_DATA EXCERPT_
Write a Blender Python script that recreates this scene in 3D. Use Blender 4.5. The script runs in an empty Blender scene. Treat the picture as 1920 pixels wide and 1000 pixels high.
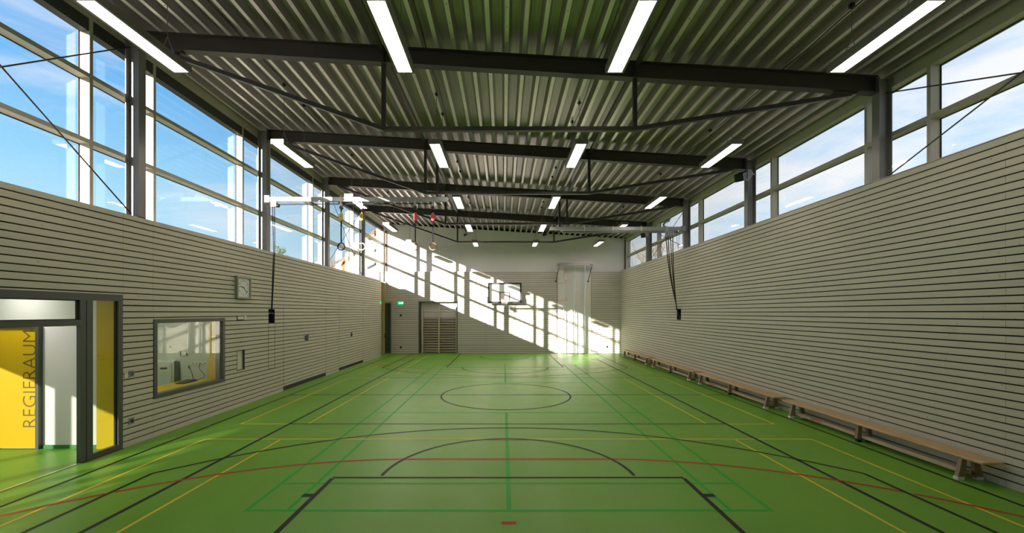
import bpy, math, random
from mathutils import Vector, Matrix

# ------------------------------------------------------------------ camera, world, sun, exposure
SC = bpy.context.scene
COL = SC.collection
FPX, HC = 780.0, 2.33                        # focal length in pixels of a 1920 wide frame, eye height
cam_data = bpy.data.cameras.new('camera')
cam_data.sensor_fit = 'HORIZONTAL'
cam_data.sensor_width = 36.0
cam_data.lens = 36.0 * FPX / 1920.0
cam_data.shift_x = (960 - 944) / 1920.0
cam_data.shift_y = (586 - 500) / 1920.0
cam_data.clip_start = 0.05
cam_data.clip_end = 500
camera = bpy.data.objects.new('camera', cam_data)
camera.location = (0, 0, HC)
camera.rotation_euler = (math.radians(90), 0, 0)
COL.objects.link(camera)
SC.camera = camera

SC.view_settings.view_transform = 'Standard'
SC.view_settings.look = 'None'
SC.view_settings.gamma = 1.0
SC.view_settings.use_curve_mapping = False
SC.view_settings.exposure = 0.95

SUN_STRENGTH = 14.5
LAMP_STRENGTH = 17.0
SKY_STRENGTH = 0.65
SUN_DIR = Vector((0.560, 1.0, -0.234)).normalized()

sun_data = bpy.data.lights.new('sun', 'SUN')
sun_data.energy = SUN_STRENGTH
sun_data.angle = math.radians(0.45)
sun_data.color = (1.0, 0.94, 0.83)
sun = bpy.data.objects.new('sun', sun_data)
sun.rotation_euler = SUN_DIR.to_track_quat('-Z', 'Y').to_euler()
sun.location = (-30, -50, 18)
COL.objects.link(sun)

world = bpy.data.worlds.new('sky')
SC.world = world
world.use_nodes = True
wn, wl = world.node_tree.nodes, world.node_tree.links
wn.clear()
w_out = wn.new('ShaderNodeOutputWorld')
w_bg = wn.new('ShaderNodeBackground')
w_tc = wn.new('ShaderNodeTexCoord')
w_sep = wn.new('ShaderNodeSeparateXYZ')
wl.new(w_tc.outputs['Generated'], w_sep.inputs[0])
w_grad = wn.new('ShaderNodeValToRGB')
w_grad.color_ramp.elements[0].position = 0.0
w_grad.color_ramp.elements[0].color = (0.64, 0.83, 0.95, 1)
w_grad.color_ramp.elements[1].position = 0.75
w_grad.color_ramp.elements[1].color = (0.10, 0.34, 0.80, 1)
e = w_grad.color_ramp.elements.new(0.13); e.color = (0.52, 0.79, 0.96, 1)
e = w_grad.color_ramp.elements.new(0.24); e.color = (0.33, 0.67, 0.95, 1)
e = w_grad.color_ramp.elements.new(0.40); e.color = (0.15, 0.46, 0.88, 1)
wl.new(w_sep.outputs['Z'], w_grad.inputs['Fac'])
# clouds: stretched noise, thick towards +X (right of the hall), wispy towards -X
w_map = wn.new('ShaderNodeMapping')
w_map.inputs['Scale'].default_value = (2.2, 1.6, 6.0)
w_map.inputs['Rotation'].default_value = (0.25, 0.1, 0.3)
wl.new(w_tc.outputs['Generated'], w_map.inputs['Vector'])
w_noise = wn.new('ShaderNodeTexNoise')
w_noise.inputs['Scale'].default_value = 1.6
w_noise.inputs['Detail'].default_value = 7.0
w_noise.inputs['Roughness'].default_value = 0.58
w_noise.inputs['Distortion'].default_value = 0.5
wl.new(w_map.outputs[0], w_noise.inputs['Vector'])
w_bias = wn.new('ShaderNodeMapRange')
w_bias.inputs['From Min'].default_value = -0.7
w_bias.inputs['From Max'].default_value = 0.6
w_bias.inputs['To Min'].default_value = 0.02
w_bias.inputs['To Max'].default_value = 0.27
wl.new(w_sep.outputs['X'], w_bias.inputs['Value'])
w_add = wn.new('ShaderNodeMath'); w_add.operation = 'ADD'
wl.new(w_noise.outputs['Fac'], w_add.inputs[0])
wl.new(w_bias.outputs[0], w_add.inputs[1])
w_cr = wn.new('ShaderNodeValToRGB')
w_cr.color_ramp.elements[0].position = 0.50
w_cr.color_ramp.elements[0].color = (0, 0, 0, 1)
w_cr.color_ramp.elements[1].position = 0.82
w_cr.color_ramp.elements[1].color = (1, 1, 1, 1)
wl.new(w_add.outputs[0], w_cr.inputs['Fac'])
w_mix = wn.new('ShaderNodeMix'); w_mix.data_type = 'RGBA'
w_mix.inputs['B'].default_value = (0.88, 0.91, 0.96, 1)
wl.new(w_cr.outputs['Color'], w_mix.inputs['Factor'])
wl.new(w_grad.outputs['Color'], w_mix.inputs['A'])
wl.new(w_mix.outputs['Result'], w_bg.inputs['Color'])
w_bg.inputs['Strength'].default_value = SKY_STRENGTH
wl.new(w_bg.outputs[0], w_out.inputs[0])
SC.cycles.max_bounces = 10
SC.cycles.diffuse_bounces = 6
SC.cycles.transparent_max_bounces = 24
SC.cycles.sample_clamp_indirect = 6.0
SC.cycles.use_denoising = True

random.seed(7)
R = math.radians

# ------------------------------------------------------------------ materials
def lin(c):
    return tuple(((v / 255) / 12.92 if v / 255 <= 0.04045 else ((v / 255 + 0.055) / 1.055) ** 2.4) for v in c) + (1.0,)

def mat(name, color, rough=0.5, metal=0.0, spec=0.5, noise=0.0, nscale=8.0, bump=0.0, stretch=(1, 1, 1)):
    m = bpy.data.materials.new(name)
    m.use_nodes = True
    n, l = m.node_tree.nodes, m.node_tree.links
    b = n['Principled BSDF']
    c = color if len(color) == 4 else tuple(color) + (1.0,)
    b.inputs['Base Color'].default_value = c
    b.inputs['Roughness'].default_value = rough
    b.inputs['Metallic'].default_value = metal
    b.inputs['Specular IOR Level'].default_value = spec
    if noise > 0 or bump > 0:
        tc = n.new('ShaderNodeTexCoord')
        mp = n.new('ShaderNodeMapping'); mp.inputs['Scale'].default_value = stretch
        nz = n.new('ShaderNodeTexNoise'); nz.inputs['Scale'].default_value = nscale
        nz.inputs['Detail'].default_value = 4
        l.new(tc.outputs['Object'], mp.inputs[0]); l.new(mp.outputs[0], nz.inputs['Vector'])
        if noise > 0:
            mx = n.new('ShaderNodeMix'); mx.data_type = 'RGBA'
            mx.inputs['A'].default_value = tuple(v * (1 - noise) for v in c[:3]) + (1,)
            mx.inputs['B'].default_value = tuple(min(1, v * (1 + noise)) for v in c[:3]) + (1,)
            l.new(nz.outputs['Fac'], mx.inputs['Factor']); l.new(mx.outputs['Result'], b.inputs['Base Color'])
        if bump > 0:
            bp = n.new('ShaderNodeBump'); bp.inputs['Strength'].default_value = bump; bp.inputs['Distance'].default_value = 0.01
            l.new(nz.outputs['Fac'], bp.inputs['Height']); l.new(bp.outputs[0], b.inputs['Normal'])
    return m

def emit(name, color, strength):
    m = bpy.data.materials.new(name); m.use_nodes = True
    n, l = m.node_tree.nodes, m.node_tree.links
    n.clear()
    o = n.new('ShaderNodeOutputMaterial'); e = n.new('ShaderNodeEmission')
    e.inputs['Color'].default_value = tuple(color[:3]) + (1,)
    e.inputs['Strength'].default_value = strength
    l.new(e.outputs[0], o.inputs[0])
    return m

def glass(name, tint=(1, 1, 1, 1), gain=1.7):
    m = bpy.data.materials.new(name); m.use_nodes = True
    n, l = m.node_tree.nodes, m.node_tree.links
    n.clear()
    o = n.new('ShaderNodeOutputMaterial')
    mx = n.new('ShaderNodeMixShader'); tr = n.new('ShaderNodeBsdfTransparent'); gl = n.new('ShaderNodeBsdfGlossy')
    fr = n.new('ShaderNodeFresnel'); fr.inputs['IOR'].default_value = 1.5
    ge = n.new('ShaderNodeNewGeometry')           # same fresnel from both faces of the thin pane
    mu = n.new('ShaderNodeMath'); mu.operation = 'MULTIPLY'; mu.inputs[1].default_value = gain; mu.use_clamp = True
    iv = n.new('ShaderNodeMix'); iv.data_type = 'FLOAT'
    iv.inputs['A'].default_value = 1.5; iv.inputs['B'].default_value = 1 / 1.5
    l.new(ge.outputs['Backfacing'], iv.inputs['Factor'])
    # the Fresnel node inverts the IOR on back faces itself, so feed it the inverse there
    l.new(iv.outputs['Result'], fr.inputs['IOR'])
    gl.inputs['Roughness'].default_value = 0.0
    tr.inputs['Color'].default_value = tint
    l.new(fr.outputs[0], mu.inputs[0]); l.new(mu.outputs[0], mx.inputs[0])
    l.new(tr.outputs[0], mx.inputs[1]); l.new(gl.outputs[0], mx.inputs[2]); l.new(mx.outputs[0], o.inputs[0])
    return m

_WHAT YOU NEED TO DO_
From the first line of the material down to the line containing "from mathutils import Vector, Matrix", inclusive, return each line exactly, skipping any picture.

_RESPONSE BELOW_
Write a Blender Python script that recreates this scene in 3D. Use Blender 4.5. The script runs in an empty Blender scene. Treat the picture as 1920 pixels wide and 1000 pixels high.
import bpy, math, random
from mathutils import Vector, Matrix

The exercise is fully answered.